The way I used to teach was very simple and very effective: there are 3 parts to a URL - the first part tells you if the connection is secure, the second part tells you who you're connected to and the third part tells you where on that site you are. The first part needs to be httpS, the second part needs to be the site you're expecting and the third you can ignore. They're even shaded differently to make it easier to read. "If you're going to Google and the black part ends with anything but google.com, call IT" made sense to even the oldest and most reluctant people I've had to deal with. The problem was actually getting them to check every time and not forget.

It seems to me that this change will not help people without training, change nothing for people with training, and make sharing links even more confusing for everyone.

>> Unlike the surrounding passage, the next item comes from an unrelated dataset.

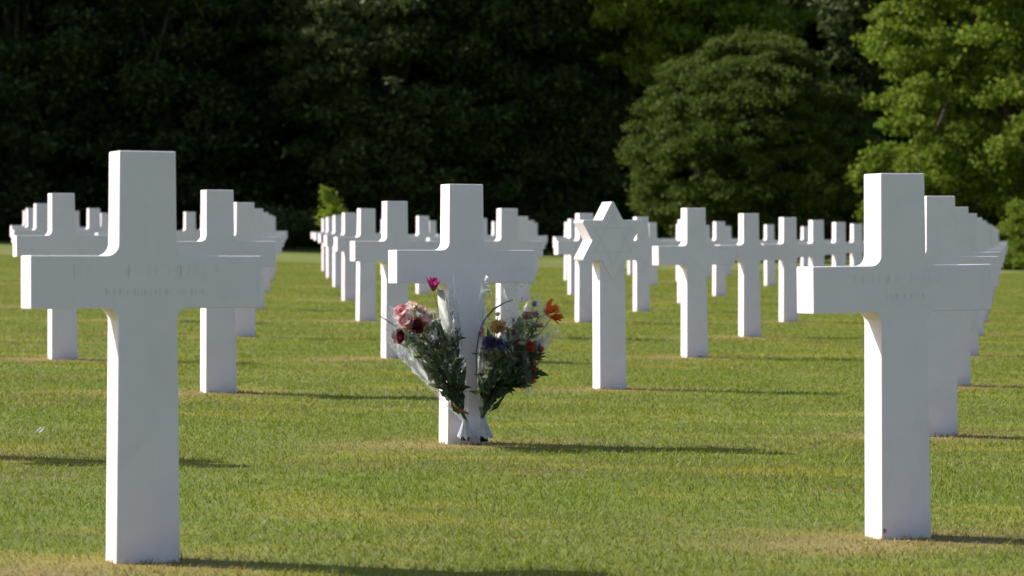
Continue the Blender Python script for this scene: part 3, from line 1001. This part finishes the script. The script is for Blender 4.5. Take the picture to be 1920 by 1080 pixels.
def right_bouquet():
    g = bp(907, 828, -0.03)
    g.z = float(gz(g.x, g.y))
    root = empty('flower_bouquet', g)
    tag(root, 'right bouquet with orange lily, amber bloom and blue flowers in dark edged clear film', 'bouquet', 'wrapped bouquets at the middle cross')
    heads = []
    heads.append(put_flower(root, 'chrysanthemum', 934, 616, 0.06, (-0.1, -0.75, 0.65), MUM(0.036), M_YEL, 'amber yellow bloom'))
    heads.append(put_flower(root, 'chrysanthemum', 920, 643, 0.07, (-0.3, -0.9, 0.1), MUM(0.030), M_BLUE, 'deep blue bloom'))
    heads.append(put_flower(root, 'chrysanthemum', 942, 644, 0.07, (0.2, -0.9, 0.1), MUM(0.030), M_BLUE, 'violet blue bloom'))
    heads.append(put_flower(root, 'rose', 906, 625, 0.06, (-0.7, -0.6, 0.3), ROSE(0.018), M_PINK, 'pink rose'))
    heads.append(put_flower(root, 'rose', 960, 624, 0.06, (0.2, -0.8, 0.4), ROSE(0.020), M_RED, 'dark red rose'))
    heads.append(put_flower(root, 'rose', 986, 596, 0.04, (0.2, -0.7, 0.7), ROSE(0.022), M_SCAR, 'scarlet rose'))
    heads.append(put_flower(root, 'rose', 1001, 592, 0.04, (0.4, -0.6, 0.6), ROSE(0.018), M_SCAR, 'scarlet rose'))
    heads.append(put_flower(root, 'rose', 989, 652, 0.07, (0.5, -0.8, 0.2), ROSE(0.024), M_SCAR, 'scarlet rose'))
    heads.append(put_flower(root, 'rose', 976, 642, 0.07, (0.1, -0.8, 0.4), ROSE(0.018), M_RED, 'dark red rose'))
    heads.append(put_flower(root, 'lily', 1022, 588, 0.03, (0.75, -0.35, 0.45), [(3, 0.070, 0.024, 20, 0.1), (4, 0.070, 0.024, 46, 0.35), (3, 0.062, 0.026, 75, 0.4)], M_ORANGE, 'orange lily'))
    heads.append(put_flower(root, 'lily', 1036, 594, 0.03, (0.9, -0.4, -0.05), [(3, 0.05, 0.02, 20, 0.1), (4, 0.045, 0.02, 50, 0.3)], M_ORANGE, 'orange lily drooping outward'))
    heads.append(put_flower(root, 'rose', 1010, 655, 0.05, (0.6, -0.7, 0.1), ROSE(0.016), M_SCAR, 'scarlet rose'))
    heads.append(put_flower(root, 'lily', 1008, 612, 0.04, (0.6, -0.6, 0.2), LILY(0.018), M_ORANGE, 'small orange bloom'))
    heads.append(put_flower(root, 'blossom_or_glare', 1013, 640, 0.04, (0.5, -0.8, 0.2), [(6, 0.022, 0.012, 60, 0.1), (5, 0.018, 0.012, 30, 0)], M_WHITE))  # white petals stand in for a glare strip on the film
    heads.append(put_flower(root, 'blossom_or_glare', 934, 592, 0.05, (-0.2, -0.6, 0.7), [(6, 0.016, 0.012, 40, 0.0), (5, 0.016, 0.012, 15, 0)], M_WHITE))
    heads.append(put_flower(root, 'chrysanthemum', 1003, 571, 0.03, (0.2, -0.7, 0.6), MUM(0.014), flower_mat("petal_lilac", (0.22, 0.24, 0.55), (0.35, 0.33, 0.6)), 'lilac bloom'))
    ft, ti = loc(root, bp(907, 828, -0.03)), loc(root, bp(904, 784, 0.0))
    link('stems', stems_mesh(root, ft, ti, heads), M_STEM, root)
    bm = bmesh.new()
    leaves_between(bm, root, [(909, 775, 6, 0.02), (924, 735, 18, 0.03), (946, 700, 36, 0.03), (954, 665, 40, 0.03), (960, 650, 34, 0.02)], 380, 0.08, 0.011, 0.38)
    leaves_between(bm, root, [(936, 718, 14, 0.03), (965, 722, 24, 0.03), (985, 700, 16, 0.03)], 90, 0.07, 0.011, 0.28)
    link('leaves', bm_mesh('leaves', bm), M_LEAFD, root)
    bm = bmesh.new()
    leaves_between(bm, root, [(960, 650, 20, 0.05), (980, 622, 26, 0.05), (990, 605, 20, 0.04)], 80, 0.05, 0.007, 0.7)
    link('sprigs', bm_mesh('sprigs', bm), M_SPRIG, root)
    bm = bmesh.new()
    leaves_between(bm, root, [(972, 740, 6, 0.04), (995, 715, 8, 0.04), (1001, 685, 6, 0.04), (1003, 662, 5, 0.04)], 40, 0.05, 0.007, 0.5)
    link('rusty_leaves', bm_mesh('rusty_leaves', bm), M_RUST, root)
    bm = bmesh.new()
    wrap_cone(bm, root, loc(root, bp(904, 784, 0.0)), loc(root, bp(972, 578, 0.045)), 0.014, 0.185, 0.42, 0.22, 9)
    link('wrap', bm_mesh('wrap', bm, True), M_CELLO, root)
    bm = bmesh.new()
    arc_px = [(893, 700), (893, 660), (898, 625), (908, 600), (925, 580), (945, 568), (962, 562)]
    tube(bm, [loc(root, bp(px, py, 0.06)) for px, py in arc_px], [0.002, 0.003, 0.004, 0.0045, 0.004, 0.003, 0.002], 8)
    link('wrap_border', bm_mesh('wrap_border', bm, True), M_TAPE, root)
    bm = bmesh.new()
    wrap_foot(bm, loc(root, bp(905, 784, 0.0)), loc(root, bp(907, 820, -0.02)), 0.012, 0.034, 6)
    link('wrap_foot', bm_mesh('wrap_foot', bm, True), M_FOOT, root)
    film_flap(root, 955, 612, 52, 82, 0.075, 8)
    film_flap(root, 990, 740, 26, 120, 0.085, 21)
    film_flap(root, 1018, 668, 24, 85, 0.06, 12)

left_bouquet()
right_bouquet()

# ------------------------------------------------------------------ small things on the grass
def petal(px, py, s, label, mat, cat='petal', nm='fallen_petal'):
    g = ground_at(px, py)
    bm = bmesh.new()
    rows = []
    for v in range(5):
        f = v / 4
        wv = s * (0.25, 0.8, 1.0, 0.75, 0.2)[v] * 0.5
        rows.append([Vector((-s + 2 * s * f, y * wv, 0.02 + 0.25 * s * abs(y) + 0.3 * s * f * f)) for y in (-1, -0.4, 0.4, 1)])
    sheet(bm, rows)
    bmesh.ops.solidify(bm, geom=bm.faces[:], thickness=0.0008)
    o = link(nm, bm_mesh(nm, bm, True), mat)
    o.location = g
    o.rotation_euler = (R(55), R(-28), 0.2)
    tag(o, label, cat)
petal(78, 812, 0.022, 'pale cream fallen petal on the grass at the far left', M_WHITE)
petal(497, 985, 0.009, 'small white fallen petal in the grass right of the left foreground cross', M_WHITE)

Are you saying someone is less likely to get phished on "supershop.co.hk" than on "http://supershop.co.hk/account_login.php", even where the http:// part is replaced with a red padlock and /... is grayed out?

I see only one real solution to phishing: don't let users type passwords manually. WebAuthN and password managers both automatically read the domain and won't try to authenticate on a domain that isn't a perfect match. I've had more success with that than any other anti-phishing measure I've tried deploying (history-based domain trust, explicit trust on first use popup, detecting unicode gaps and domains in credential fields...).

1 comments

Sure, absolutely. People understand domain names, they're found on billboards, adverts, business cards, all over the place. And it's a simple text match. Does the bar say "google.com" or "google.co.uk"? Yes? Then you're on Google. So when it's simple people get used to checking and can be reasonably told they're expected to do it.

The greying out and replacement of padlocks etc, the anti-phishing training, it's all just working around a historical design problem in browsers. There's no need for it to exist. Notably, mobile apps don't have this problem.